To do: Write out exactly the lines that run from the line containing "Keep writing the" through the line containing "t0 = link('stud_tip', tipm, M['metal'], s0);"; both end lines belong to the answer.

Records with scene code:
## BEGIN

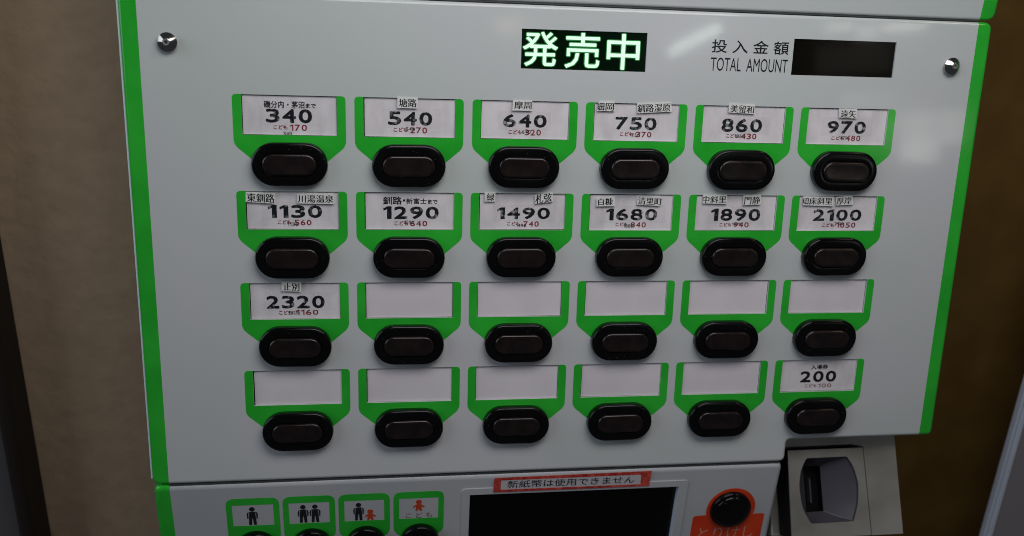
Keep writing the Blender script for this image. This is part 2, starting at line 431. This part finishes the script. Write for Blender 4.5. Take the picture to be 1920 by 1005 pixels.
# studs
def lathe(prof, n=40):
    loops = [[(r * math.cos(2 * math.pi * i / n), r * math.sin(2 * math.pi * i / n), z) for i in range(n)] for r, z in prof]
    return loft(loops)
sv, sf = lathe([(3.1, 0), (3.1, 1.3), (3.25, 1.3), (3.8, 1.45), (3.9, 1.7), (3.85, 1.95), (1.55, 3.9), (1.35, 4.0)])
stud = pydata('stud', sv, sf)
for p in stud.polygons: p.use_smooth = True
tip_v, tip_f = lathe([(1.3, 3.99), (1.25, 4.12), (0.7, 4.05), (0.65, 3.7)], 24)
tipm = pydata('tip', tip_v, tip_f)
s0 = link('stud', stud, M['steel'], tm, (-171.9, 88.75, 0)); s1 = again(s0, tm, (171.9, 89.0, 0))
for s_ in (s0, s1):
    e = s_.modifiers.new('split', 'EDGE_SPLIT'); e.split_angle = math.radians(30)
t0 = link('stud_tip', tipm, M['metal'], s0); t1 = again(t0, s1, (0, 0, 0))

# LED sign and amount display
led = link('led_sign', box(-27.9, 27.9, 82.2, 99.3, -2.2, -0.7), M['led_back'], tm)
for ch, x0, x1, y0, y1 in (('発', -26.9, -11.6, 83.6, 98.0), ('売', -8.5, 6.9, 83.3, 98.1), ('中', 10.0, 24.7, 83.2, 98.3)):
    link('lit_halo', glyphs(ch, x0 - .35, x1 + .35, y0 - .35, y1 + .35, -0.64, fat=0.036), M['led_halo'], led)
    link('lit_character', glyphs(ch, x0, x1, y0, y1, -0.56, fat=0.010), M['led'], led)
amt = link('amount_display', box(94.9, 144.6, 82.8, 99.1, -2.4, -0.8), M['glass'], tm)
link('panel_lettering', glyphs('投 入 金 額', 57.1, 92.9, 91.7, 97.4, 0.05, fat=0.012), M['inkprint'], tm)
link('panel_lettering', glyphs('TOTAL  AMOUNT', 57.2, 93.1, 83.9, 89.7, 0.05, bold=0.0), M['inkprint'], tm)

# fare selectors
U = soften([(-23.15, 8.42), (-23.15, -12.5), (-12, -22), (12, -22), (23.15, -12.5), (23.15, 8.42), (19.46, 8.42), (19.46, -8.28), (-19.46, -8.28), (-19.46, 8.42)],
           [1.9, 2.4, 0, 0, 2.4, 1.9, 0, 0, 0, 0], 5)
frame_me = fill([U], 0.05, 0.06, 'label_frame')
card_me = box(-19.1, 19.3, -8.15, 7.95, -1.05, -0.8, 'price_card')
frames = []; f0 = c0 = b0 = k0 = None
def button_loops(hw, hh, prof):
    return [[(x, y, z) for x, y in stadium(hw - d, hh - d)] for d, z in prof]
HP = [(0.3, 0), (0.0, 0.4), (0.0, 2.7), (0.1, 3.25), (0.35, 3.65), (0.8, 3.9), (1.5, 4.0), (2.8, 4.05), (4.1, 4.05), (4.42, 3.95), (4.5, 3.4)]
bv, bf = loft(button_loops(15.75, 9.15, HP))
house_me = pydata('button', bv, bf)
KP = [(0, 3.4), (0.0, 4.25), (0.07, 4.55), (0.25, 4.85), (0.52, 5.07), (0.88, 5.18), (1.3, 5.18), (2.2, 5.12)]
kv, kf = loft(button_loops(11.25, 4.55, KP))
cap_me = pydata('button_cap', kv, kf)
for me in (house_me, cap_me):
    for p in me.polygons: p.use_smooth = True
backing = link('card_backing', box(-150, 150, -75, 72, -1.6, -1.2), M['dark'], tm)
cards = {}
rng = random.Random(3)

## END
## BEGIN

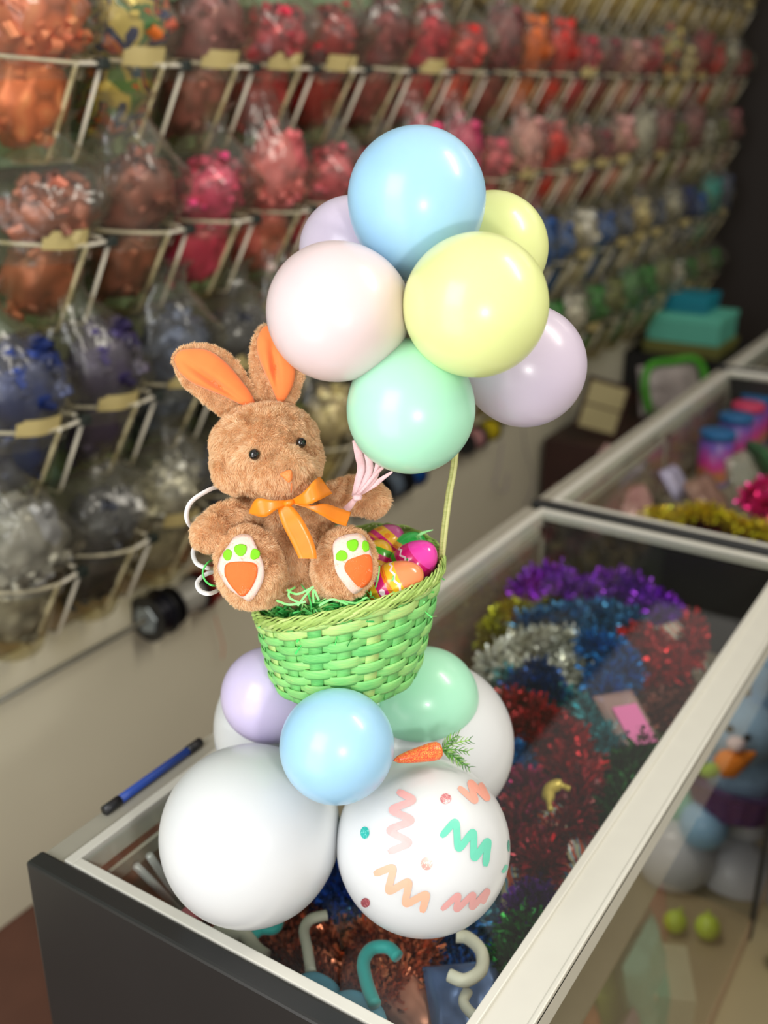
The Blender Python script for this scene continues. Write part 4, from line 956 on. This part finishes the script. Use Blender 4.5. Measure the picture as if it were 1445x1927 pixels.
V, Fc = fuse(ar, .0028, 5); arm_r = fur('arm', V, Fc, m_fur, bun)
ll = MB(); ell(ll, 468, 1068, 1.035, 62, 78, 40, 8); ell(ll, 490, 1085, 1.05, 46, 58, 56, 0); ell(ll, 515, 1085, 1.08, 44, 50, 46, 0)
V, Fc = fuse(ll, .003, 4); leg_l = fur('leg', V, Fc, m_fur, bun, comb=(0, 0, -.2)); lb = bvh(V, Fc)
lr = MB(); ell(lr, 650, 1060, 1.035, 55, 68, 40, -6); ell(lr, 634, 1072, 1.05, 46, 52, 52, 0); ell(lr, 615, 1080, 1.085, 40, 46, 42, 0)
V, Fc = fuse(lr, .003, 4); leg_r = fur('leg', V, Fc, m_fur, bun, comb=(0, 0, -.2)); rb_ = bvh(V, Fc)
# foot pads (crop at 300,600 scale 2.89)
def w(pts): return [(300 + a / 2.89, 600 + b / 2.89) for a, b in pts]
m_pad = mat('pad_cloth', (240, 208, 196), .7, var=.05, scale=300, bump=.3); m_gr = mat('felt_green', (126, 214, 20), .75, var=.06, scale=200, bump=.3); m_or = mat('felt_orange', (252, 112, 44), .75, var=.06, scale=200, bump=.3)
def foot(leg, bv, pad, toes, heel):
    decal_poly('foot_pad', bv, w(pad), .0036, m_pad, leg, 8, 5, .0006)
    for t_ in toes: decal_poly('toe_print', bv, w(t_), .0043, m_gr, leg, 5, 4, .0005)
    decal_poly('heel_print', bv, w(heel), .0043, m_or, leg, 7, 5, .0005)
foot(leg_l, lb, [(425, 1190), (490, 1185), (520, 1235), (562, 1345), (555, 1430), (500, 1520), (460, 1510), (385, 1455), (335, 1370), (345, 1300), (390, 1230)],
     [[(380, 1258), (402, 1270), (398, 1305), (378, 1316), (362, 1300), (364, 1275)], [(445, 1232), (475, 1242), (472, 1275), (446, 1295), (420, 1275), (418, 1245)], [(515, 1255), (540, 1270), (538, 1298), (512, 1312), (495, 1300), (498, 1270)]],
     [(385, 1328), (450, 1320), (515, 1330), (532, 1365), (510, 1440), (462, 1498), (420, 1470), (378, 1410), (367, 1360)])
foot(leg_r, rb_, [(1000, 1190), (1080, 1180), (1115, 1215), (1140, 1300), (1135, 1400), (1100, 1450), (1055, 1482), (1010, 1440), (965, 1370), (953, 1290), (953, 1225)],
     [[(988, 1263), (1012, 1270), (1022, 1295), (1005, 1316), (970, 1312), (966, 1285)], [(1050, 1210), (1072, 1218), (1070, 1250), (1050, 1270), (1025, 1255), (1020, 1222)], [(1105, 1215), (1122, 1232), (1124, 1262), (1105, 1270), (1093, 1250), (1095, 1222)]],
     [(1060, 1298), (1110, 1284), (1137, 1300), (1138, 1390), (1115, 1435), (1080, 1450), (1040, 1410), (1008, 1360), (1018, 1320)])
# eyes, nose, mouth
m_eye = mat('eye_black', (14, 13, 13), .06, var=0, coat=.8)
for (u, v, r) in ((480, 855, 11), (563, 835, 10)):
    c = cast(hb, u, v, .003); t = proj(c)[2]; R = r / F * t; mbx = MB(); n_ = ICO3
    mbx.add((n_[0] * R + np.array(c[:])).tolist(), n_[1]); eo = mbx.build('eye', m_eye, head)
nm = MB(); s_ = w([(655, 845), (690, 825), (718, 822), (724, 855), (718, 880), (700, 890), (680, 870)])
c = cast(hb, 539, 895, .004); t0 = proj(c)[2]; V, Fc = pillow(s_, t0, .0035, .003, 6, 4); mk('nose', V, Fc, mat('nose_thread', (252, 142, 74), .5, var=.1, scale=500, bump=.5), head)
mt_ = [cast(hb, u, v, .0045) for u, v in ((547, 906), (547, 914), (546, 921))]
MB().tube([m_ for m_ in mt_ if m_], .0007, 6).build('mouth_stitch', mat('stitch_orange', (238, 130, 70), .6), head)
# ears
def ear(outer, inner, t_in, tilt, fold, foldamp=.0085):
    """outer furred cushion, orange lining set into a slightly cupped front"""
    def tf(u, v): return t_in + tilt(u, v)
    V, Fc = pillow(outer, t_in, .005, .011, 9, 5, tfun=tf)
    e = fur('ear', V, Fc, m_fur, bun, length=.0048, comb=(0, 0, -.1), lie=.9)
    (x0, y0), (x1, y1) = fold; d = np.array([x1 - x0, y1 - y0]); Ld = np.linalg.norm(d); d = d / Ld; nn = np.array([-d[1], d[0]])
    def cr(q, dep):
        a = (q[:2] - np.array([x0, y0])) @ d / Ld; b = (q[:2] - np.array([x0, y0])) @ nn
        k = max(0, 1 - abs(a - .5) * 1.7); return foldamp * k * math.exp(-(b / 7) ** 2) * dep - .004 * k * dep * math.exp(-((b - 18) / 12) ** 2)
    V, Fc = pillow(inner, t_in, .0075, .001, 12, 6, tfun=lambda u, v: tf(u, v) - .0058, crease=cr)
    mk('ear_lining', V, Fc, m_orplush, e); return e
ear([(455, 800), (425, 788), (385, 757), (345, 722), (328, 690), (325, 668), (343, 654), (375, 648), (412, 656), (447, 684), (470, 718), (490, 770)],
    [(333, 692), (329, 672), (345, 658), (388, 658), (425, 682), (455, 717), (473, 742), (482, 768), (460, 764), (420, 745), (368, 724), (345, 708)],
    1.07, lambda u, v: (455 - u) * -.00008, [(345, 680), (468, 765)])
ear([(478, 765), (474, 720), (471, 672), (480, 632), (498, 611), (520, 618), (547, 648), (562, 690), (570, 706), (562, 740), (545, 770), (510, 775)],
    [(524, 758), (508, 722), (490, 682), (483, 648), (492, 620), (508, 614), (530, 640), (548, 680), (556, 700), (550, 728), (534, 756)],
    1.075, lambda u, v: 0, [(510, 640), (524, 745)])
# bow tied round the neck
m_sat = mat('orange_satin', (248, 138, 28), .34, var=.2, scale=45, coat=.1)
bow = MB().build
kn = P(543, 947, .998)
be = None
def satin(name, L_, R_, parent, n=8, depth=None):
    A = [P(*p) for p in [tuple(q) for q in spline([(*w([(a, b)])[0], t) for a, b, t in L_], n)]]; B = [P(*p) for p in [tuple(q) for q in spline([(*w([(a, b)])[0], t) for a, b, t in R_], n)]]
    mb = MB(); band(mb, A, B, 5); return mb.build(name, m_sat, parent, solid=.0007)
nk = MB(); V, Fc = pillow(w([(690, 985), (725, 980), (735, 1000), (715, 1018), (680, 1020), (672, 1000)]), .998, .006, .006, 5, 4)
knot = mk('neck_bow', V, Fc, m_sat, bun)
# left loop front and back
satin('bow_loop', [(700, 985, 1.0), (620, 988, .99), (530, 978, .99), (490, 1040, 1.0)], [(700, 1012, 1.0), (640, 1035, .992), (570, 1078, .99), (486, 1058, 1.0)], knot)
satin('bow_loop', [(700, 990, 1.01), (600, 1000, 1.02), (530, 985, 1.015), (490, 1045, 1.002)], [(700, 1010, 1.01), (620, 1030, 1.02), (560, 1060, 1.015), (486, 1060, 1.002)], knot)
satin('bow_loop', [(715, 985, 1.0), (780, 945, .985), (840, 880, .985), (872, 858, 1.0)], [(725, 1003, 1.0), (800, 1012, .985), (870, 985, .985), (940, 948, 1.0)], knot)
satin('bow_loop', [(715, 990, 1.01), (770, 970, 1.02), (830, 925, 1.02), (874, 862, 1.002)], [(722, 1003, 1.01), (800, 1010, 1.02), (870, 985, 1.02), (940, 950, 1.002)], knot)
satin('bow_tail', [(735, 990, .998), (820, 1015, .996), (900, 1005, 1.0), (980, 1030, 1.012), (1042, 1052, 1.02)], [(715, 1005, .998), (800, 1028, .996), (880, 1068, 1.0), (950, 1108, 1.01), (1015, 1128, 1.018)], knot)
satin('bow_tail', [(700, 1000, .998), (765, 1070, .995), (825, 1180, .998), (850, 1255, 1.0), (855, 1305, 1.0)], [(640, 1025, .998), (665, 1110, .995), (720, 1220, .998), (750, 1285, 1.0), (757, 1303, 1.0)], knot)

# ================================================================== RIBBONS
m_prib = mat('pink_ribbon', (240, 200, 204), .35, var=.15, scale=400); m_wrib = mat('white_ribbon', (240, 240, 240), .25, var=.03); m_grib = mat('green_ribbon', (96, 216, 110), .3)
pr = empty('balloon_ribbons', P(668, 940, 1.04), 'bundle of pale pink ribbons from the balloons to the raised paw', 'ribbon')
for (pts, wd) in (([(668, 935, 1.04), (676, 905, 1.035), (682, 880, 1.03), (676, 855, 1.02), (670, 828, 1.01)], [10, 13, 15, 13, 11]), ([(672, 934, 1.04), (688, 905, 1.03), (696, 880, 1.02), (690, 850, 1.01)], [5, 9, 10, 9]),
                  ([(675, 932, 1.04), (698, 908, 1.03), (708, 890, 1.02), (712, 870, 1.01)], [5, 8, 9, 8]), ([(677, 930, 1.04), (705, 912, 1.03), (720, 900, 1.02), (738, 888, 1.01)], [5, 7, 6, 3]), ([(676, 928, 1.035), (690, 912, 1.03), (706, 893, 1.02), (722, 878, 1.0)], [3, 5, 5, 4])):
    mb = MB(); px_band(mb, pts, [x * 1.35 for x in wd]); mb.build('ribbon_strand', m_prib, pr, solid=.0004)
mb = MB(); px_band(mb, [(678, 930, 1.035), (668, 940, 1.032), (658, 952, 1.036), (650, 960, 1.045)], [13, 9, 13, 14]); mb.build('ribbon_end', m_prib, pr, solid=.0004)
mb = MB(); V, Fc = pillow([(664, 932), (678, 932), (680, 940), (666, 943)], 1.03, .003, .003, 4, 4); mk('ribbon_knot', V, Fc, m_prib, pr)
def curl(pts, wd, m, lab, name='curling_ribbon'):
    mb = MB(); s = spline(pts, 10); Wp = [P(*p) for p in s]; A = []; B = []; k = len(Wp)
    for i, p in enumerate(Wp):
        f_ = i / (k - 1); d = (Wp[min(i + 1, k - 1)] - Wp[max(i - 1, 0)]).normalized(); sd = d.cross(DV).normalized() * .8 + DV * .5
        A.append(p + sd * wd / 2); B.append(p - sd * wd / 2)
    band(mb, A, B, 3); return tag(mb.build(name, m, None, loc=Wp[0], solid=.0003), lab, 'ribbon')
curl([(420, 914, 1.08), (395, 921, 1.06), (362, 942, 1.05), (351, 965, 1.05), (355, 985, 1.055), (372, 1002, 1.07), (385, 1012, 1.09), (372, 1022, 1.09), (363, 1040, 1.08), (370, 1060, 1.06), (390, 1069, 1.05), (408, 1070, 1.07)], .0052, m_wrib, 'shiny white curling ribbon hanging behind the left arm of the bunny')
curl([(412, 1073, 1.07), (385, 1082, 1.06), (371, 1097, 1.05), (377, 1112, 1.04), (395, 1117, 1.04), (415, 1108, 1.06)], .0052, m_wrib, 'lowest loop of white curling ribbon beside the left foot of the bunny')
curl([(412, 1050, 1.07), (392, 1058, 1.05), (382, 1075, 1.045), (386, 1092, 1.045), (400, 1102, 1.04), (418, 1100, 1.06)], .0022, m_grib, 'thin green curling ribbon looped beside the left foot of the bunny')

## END

Task solution:
Keep writing the Blender script for this image. This is part 2, starting at line 431. This part finishes the script. Write for Blender 4.5. Take the picture to be 1920 by 1005 pixels.
# studs
def lathe(prof, n=40):
    loops = [[(r * math.cos(2 * math.pi * i / n), r * math.sin(2 * math.pi * i / n), z) for i in range(n)] for r, z in prof]
    return loft(loops)
sv, sf = lathe([(3.1, 0), (3.1, 1.3), (3.25, 1.3), (3.8, 1.45), (3.9, 1.7), (3.85, 1.95), (1.55, 3.9), (1.35, 4.0)])
stud = pydata('stud', sv, sf)
for p in stud.polygons: p.use_smooth = True
tip_v, tip_f = lathe([(1.3, 3.99), (1.25, 4.12), (0.7, 4.05), (0.65, 3.7)], 24)
tipm = pydata('tip', tip_v, tip_f)
s0 = link('stud', stud, M['steel'], tm, (-171.9, 88.75, 0)); s1 = again(s0, tm, (171.9, 89.0, 0))
for s_ in (s0, s1):
    e = s_.modifiers.new('split', 'EDGE_SPLIT'); e.split_angle = math.radians(30)
t0 = link('stud_tip', tipm, M['metal'], s0); t1 = again(t0, s1, (0, 0, 0))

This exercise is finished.